[Start]

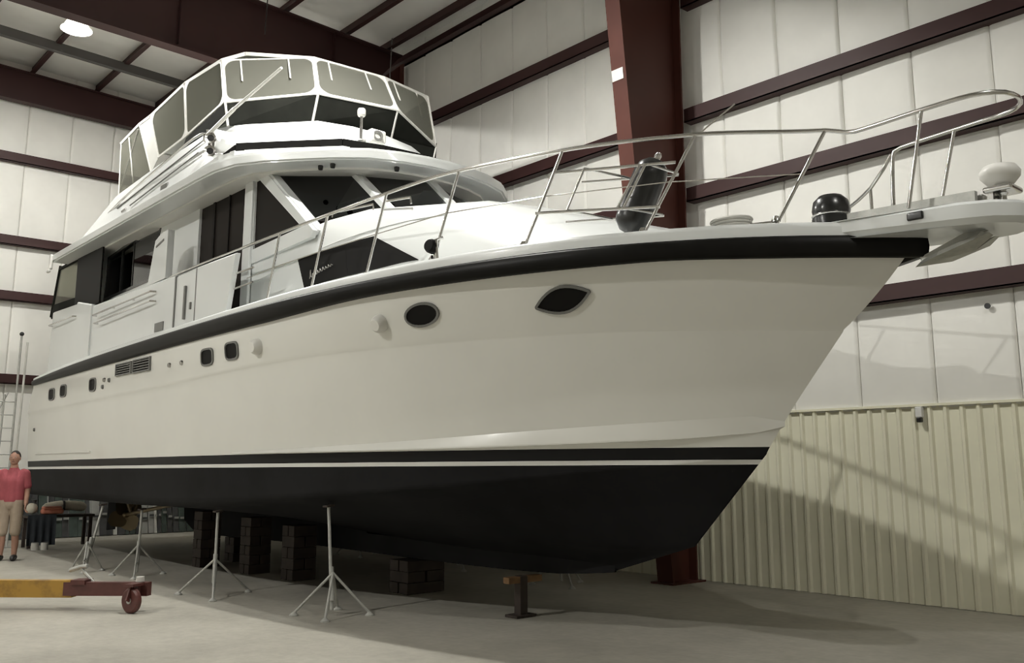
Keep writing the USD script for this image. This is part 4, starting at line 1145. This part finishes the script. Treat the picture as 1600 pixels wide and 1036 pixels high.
# local frame: +x forwards, +y to the man's left, 1.80 m tall
body = []
body += limb([((0, 0, 1.02), .125), ((0, 0, 1.14), .120), ((.0, 0, 1.30), .135), ((-.01, 0, 1.42), .10)])
for s in (-1, 1):
    body += limb([((0, s * .08, 1.0), .10), ((0, s * .07, 1.28), .11), ((-.01, s * .14, 1.42), .07)])
    body += limb([((0, s * .09, .95), .095), ((.015, s * .10, .50), .060), ((-.02, s * .105, .28), .056), ((-.01, s * .105, .09), .040)])
    body += limb([((-.01, s * .105, .07), .042), ((.05, s * .11, .045), .040), ((.15, s * .125, .03), .028)])
body += limb([((-.01, 0, 1.42), .075), ((0, 0, 1.56), .058)])
body += [ell((.015, 0, 1.685), (.098, .077, .115)), ell((.03, 0, 1.62), (.07, .06, .06)), ell((.112, 0, 1.665), (.018, .014, .022))]
for s in (-1, 1):
    body.append(ell((.0, s * .078, 1.675), (.02, .012, .03)))
arms = {1: [((-.01, .18, 1.42), .058), ((.0, .235, 1.16), .045), ((.10, .25, .93), .033)], -1: [((-.01, -.18, 1.42), .058), ((-.02, -.24, 1.15), .045), ((.12, -.20, .96), .033)]}
for s in (-1, 1):
    body += limb(arms[s])
    e = A(arms[s][-1][0]); d = e - A(arms[s][-2][0]); d /= np.linalg.norm(d)
    palm = e + d * .07
    side_ = A([0, 0, 1.0]); side_ = side_ - d * (side_ @ d); side_ /= np.linalg.norm(side_)
    n_ = np.cross(d, side_) * s
    body.append(m3.Manifold.batch_hull([m3.Manifold.sphere(.014, 10).translate(tuple(e + d * a + side_ * b)) for a in (.02, .105) for b in (-.03, .03)]))
    for k, (b, L) in enumerate(((-.033, .058), (-.011, .070), (.011, .075), (.033, .068))):
        r0 = e + d * .10 + side_ * b
        body += limb([(r0, .0095), (r0 + d * L * .5 - n_ * .012, .009), (r0 + d * L * .85 - n_ * .04, .008)])
    r0 = e + d * .035 + side_ * .03
    body += limb([(r0, .012), (r0 + d * .03 + side_ * .028, .0105), (r0 + d * .058 + side_ * .034, .009)])
b_ = part(man, 'body', place(fuse(body, .014, 8)), 'skin', smooth=True)
hair = [ell((-.008, 0, 1.705), (.108, .086, .108))]
cut = m3.Manifold.cube((.3, .4, .3), True).translate((.16, 0, 1.60)) + m3.Manifold.cube((.4, .4, .2), True).translate((0, 0, 1.56))
part(b_, 'hair', place(fuse([hair[0] - cut], .014, 6)), 'hair', smooth=True)
for s in (-1, 1):
    part(b_, 'eye', place(trimesh.creation.icosphere(subdivisions=2, radius=.009).apply_translation((.100, s * .032, 1.695))), 'eye_white', smooth=True)
    part(b_, 'pupil', place(trimesh.creation.icosphere(subdivisions=2, radius=.006).apply_translation((.107, s * .032, 1.695))), 'hair', smooth=True)
part(b_, 'mouth', place(rbox((.098, 0, 1.622), (.012, .045, .009), .004)), 'maroon_paint', smooth=True)
shirt = limb([((0, 0, .98), .145), ((0, 0, 1.14), .142), ((.0, 0, 1.30), .150), ((-.01, 0, 1.43), .105)])
for s in (-1, 1):
    shirt += limb([((0, s * .085, .96), .112), ((0, s * .08, 1.28), .124), ((-.01, s * .15, 1.425), .082)])
    p0, p1 = A(arms[s][0][0]), A(arms[s][1][0])
    shirt += limb([(p0, .078), (p0 + (p1 - p0) * .75, .072)])
shirt += limb([((-.01, 0, 1.42), .09), ((-.005, 0, 1.48), .078)])
part(b_, 'shirt', place(fuse(shirt, .018, 10)), 'red_shirt', smooth=True, label='red short-sleeved shirt')
sh = limb([((0, 0, .94), .142), ((0, 0, 1.0), .142)])
for s in (-1, 1):
    sh += limb([((0, s * .085, .96), .118), ((.008, s * .098, .70), .096), ((.015, s * .10, .47), .086)])
part(b_, 'shorts', place(fuse(sh, .018, 10)), 'khaki_cloth', smooth=True, label='khaki knee-length shorts')
for s in (-1, 1):
    shoe = limb([((-.03, s * .105, .05), .05), ((.06, s * .112, .05), .048), ((.16, s * .128, .038), .036)])
    m = fuse(shoe, .016, 8)
    m.vertices[:, 2] = np.maximum(m.vertices[:, 2], 0.002)
    part(b_, 'shoe', place(m), 'shoe_black', smooth=True)
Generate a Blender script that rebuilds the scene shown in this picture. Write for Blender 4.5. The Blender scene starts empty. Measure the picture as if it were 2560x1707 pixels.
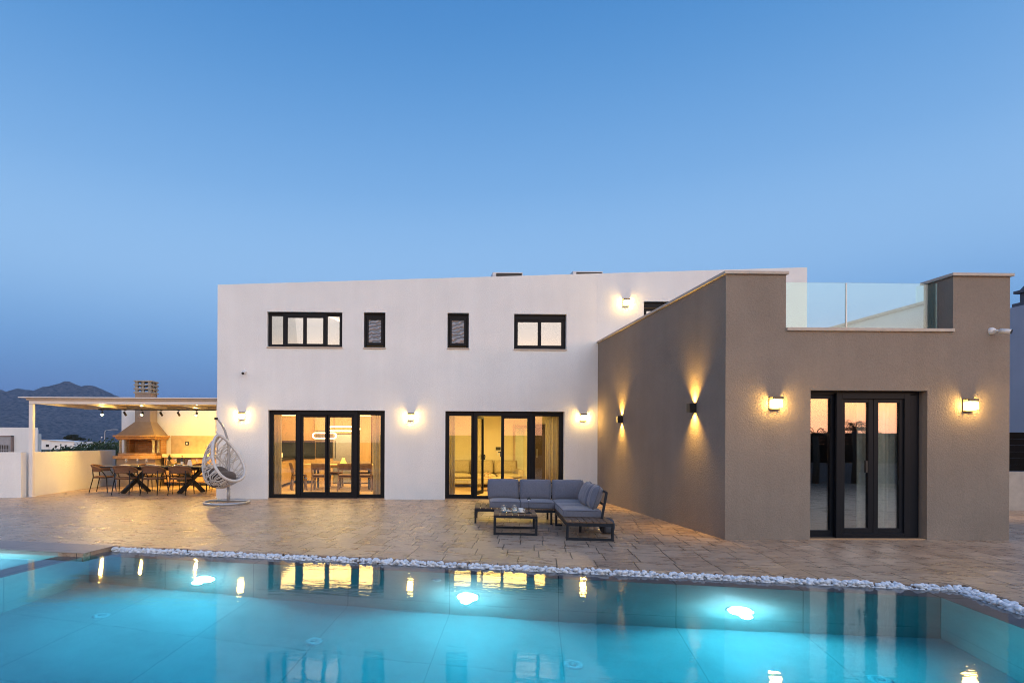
import bpy, bmesh, math, random
from math import sin, cos, pi, radians as R, sqrt, atan2
from mathutils import Vector as V, Matrix, noise as mnoise
from mathutils.geometry import tessellate_polygon
random.seed(7)
S = bpy.context.scene
COL = S.collection

# ------------------------------------------------------------------ helpers
class MB:
    """collects shapes into one bmesh; build() links it as ONE mesh object"""
    def __init__(s): s.b = bmesh.new(); s.smooth = False
    def face(s, pts):
        vs = [s.b.verts.new(p) for p in pts]
        f = s.b.faces.new(vs); f.smooth = s.smooth; return f
    def box(s, x0, x1, y0, y1, z0, z1, m=None):
        P = [V((x, y, z)) for x in (x0, x1) for y in (y0, y1) for z in (z0, z1)]
        if m is not None: P = [m @ p for p in P]
        v = [s.b.verts.new(p) for p in P]
        for q in ((0,1,3,2),(4,6,7,5),(0,4,5,1),(2,3,7,6),(0,2,6,4),(1,5,7,3)):
            s.b.faces.new([v[i] for i in q])
        return s
    def bar(s, a, b, w, h=None, up=(0,0,1)):
        """rectangular bar from a to b"""
        a, b = V(a), V(b); h = h or w; d = (b-a).normalized(); u = V(up)
        if abs(d.dot(u)) > .95: u = V((0,1,0))
        r = d.cross(u).normalized(); u = r.cross(d)
        v = []
        for p in (a, b):
            for i, j in ((-1,-1),(1,-1),(1,1),(-1,1)): v.append(s.b.verts.new(p + r*(i*w/2) + u*(j*h/2)))
        for q in ((3,2,1,0),(4,5,6,7),(0,1,5,4),(1,2,6,5),(2,3,7,6),(3,0,4,7)): s.b.faces.new([v[i] for i in q])
        return s
    def tube(s, pts, r, n=8, closed=False, caps=True):
        pts = [V(p) for p in pts]; m = len(pts); rings = []
        rr = r if isinstance(r, (list, tuple)) else [r]*m
        prev = None
        for i, p in enumerate(pts):
            if closed: t = pts[(i+1) % m] - pts[i-1]
            else: t = pts[min(i+1, m-1)] - pts[max(i-1, 0)]
            t = t.normalized() if t.length > 1e-9 else V((0,0,1))
            if prev is None: x = t.orthogonal().normalized()
            else:
                x = prev - t*prev.dot(t)
                x = x.normalized() if x.length > 1e-6 else t.orthogonal().normalized()
            prev = x; y = t.cross(x)
            rings.append([s.b.verts.new(p + x*(rr[i]*cos(2*pi*k/n)) + y*(rr[i]*sin(2*pi*k/n))) for k in range(n)])
        last = m if closed else m-1
        for i in range(last):
            A, B = rings[i], rings[(i+1) % m]
            for k in range(n):
                f = s.b.faces.new((A[k], A[(k+1) % n], B[(k+1) % n], B[k])); f.smooth = True
        if not closed and caps:
            s.b.faces.new(rings[0][::-1]); s.b.faces.new(rings[-1])
        return s
    def lathe(s, prof, c=(0,0,0), n=24, m=None):
        c = V(c); rings = []
        for r, z in prof:
            if r < 1e-5:
                p = V((0,0,z)); p = (m @ p if m else p) + c; rings.append([s.b.verts.new(p)])
            else:
                q = []
                for k in range(n):
                    p = V((r*cos(2*pi*k/n), r*sin(2*pi*k/n), z)); p = (m @ p if m else p) + c; q.append(s.b.verts.new(p))
                rings.append(q)
        for A, B in zip(rings, rings[1:]):
            for k in range(n):
                a, a2 = A[k % len(A)], A[(k+1) % len(A)]; b, b2 = B[k % len(B)], B[(k+1) % len(B)]
                vs = []
                for v in (a, a2, b2, b):
                    if v not in vs: vs.append(v)
                if len(vs) > 2:
                    try: s.b.faces.new(vs).smooth = True
                    except ValueError: pass
        return s
    def prism(s, poly, z0, z1):
        """poly of (x,y) extruded in z"""
        a = [s.b.verts.new((x, y, z0)) for x, y in poly]; b = [s.b.verts.new((x, y, z1)) for x, y in poly]
        s.b.faces.new(a[::-1]); s.b.faces.new(b)
        n = len(poly)
        for i in range(n): s.b.faces.new((a[i], a[(i+1) % n], b[(i+1) % n], b[i]))
        return s
    def grid(s, fn, nu, nv, smooth=True, closed_u=False):
        g = [[s.b.verts.new(fn(i/nu, j/nv)) for j in range(nv+1)] for i in range(nu+(0 if closed_u else 1))]
        k = len(g)
        for i in range(nu):
            for j in range(nv):
                f = s.b.faces.new((g[i][j], g[(i+1) % k][j], g[(i+1) % k][j+1], g[i][j+1])); f.smooth = smooth
        return g
    def pillow(s, c, w, h, t, m=None, p=2.6, n=14, puff=.55):
        """soft cushion: w (x) by h (y), thickness t (z) with rounded corners, puffed centre"""
        c = V(c)
        for sg in (1, -1):
            g = []
            for i in range(n+1):
                row = []
                for j in range(n+1):
                    u = -1+2*i/n; v = -1+2*j/n
                    e = (1-abs(u)**6)*(1-abs(v)**6); e = max(e, 0)**.5
                    z = sg*t/2*(e*(1-puff)+puff*e*((1-u*u)*(1-v*v))**.35)
                    sh = 1-.035*(1-abs(v)**2)*0 - .03*(u*u*v*v)*1.0
                    dip = 1-.03*(1-u*u) if abs(v) > .5 else 1
                    q = V((u*w/2*sh, v*h/2*sh*dip, z))
                    q = (m @ q if m else q)+c; row.append(s.b.verts.new(q))
                g.append(row)
            for i in range(n):
                for j in range(n):
                    vs = (g[i][j], g[i+1][j], g[i+1][j+1], g[i][j+1])
                    f = s.b.faces.new(vs if sg > 0 else vs[::-1]); f.smooth = True
        bmesh.ops.remove_doubles(s.b, verts=s.b.verts, dist=1e-4)
        return s
    def build(s, name, mat, parent=None, world=False, bevel=0, seg=2, smooth=None, rec=True, solid=0):
        if rec: bmesh.ops.recalc_face_normals(s.b, faces=s.b.faces)
        if smooth is not None:
            for f in s.b.faces: f.smooth = smooth
        if parent is not None and world:
            s.b.transform(MAT[parent.name].inverted())
        me = bpy.data.meshes.new(name); s.b.to_mesh(me); s.b.free()
        o = bpy.data.objects.new(name, me); COL.objects.link(o)
        if mat is not None: me.materials.append(mat)
        if parent is not None:
            o.parent = parent; MAT[o.name] = MAT[parent.name]
        else: MAT[o.name] = Matrix()
        if bevel:
            b = o.modifiers.new('bevel', 'BEVEL'); b.width = bevel; b.segments = seg; b.limit_method = 'ANGLE'; b.angle_limit = R(40)
        if solid:
            b = o.modifiers.new('solid', 'SOLIDIFY'); b.thickness = solid; b.offset = 0
        return o
MAT = {}
def tag(o, label=None, cat=None, group=None, kind=None):
    if label: o['label'] = label
    if cat: o['category'] = cat
    if group: o['group'] = group
    if kind: o['kind'] = kind
    return o
def thing(name, label, cat, loc=(0,0,0), rz=0, group=None):
    o = bpy.data.objects.new(name, None); COL.objects.link(o)
    o.location = loc; o.rotation_euler = (0,0,rz); o.empty_display_size = .1
    MAT[o.name] = Matrix.Translation(loc) @ Matrix.Rotation(rz, 4, 'Z')
    return tag(o, label, cat, group)
def dup(root, loc, rz=None, label=None, group=None):
    r = root.copy(); COL.objects.link(r); r.location = loc
    if rz is not None: r.rotation_euler = (0,0,rz)
    if label: r['label'] = label
    if group: r['group'] = group
    for ch in list(root.children):
        c = ch.copy(); COL.objects.link(c); c.parent = r
        for g in list(ch.children):
            d = g.copy(); COL.objects.link(d); d.parent = c
    return r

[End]

Aim of the task:
Pick out all lines from the data above in which the word "picture" appears.

Result below:
Keep writing the USD script for this image. This is part 4, starting at line 1145. This part finishes the script. Treat the picture as 1600 pixels wide and 1036 pixels high.
Generate a Blender script that rebuilds the scene shown in this picture. Write for Blender 4.5. The Blender scene starts empty. Measure the picture as if it were 2560x1707 pixels.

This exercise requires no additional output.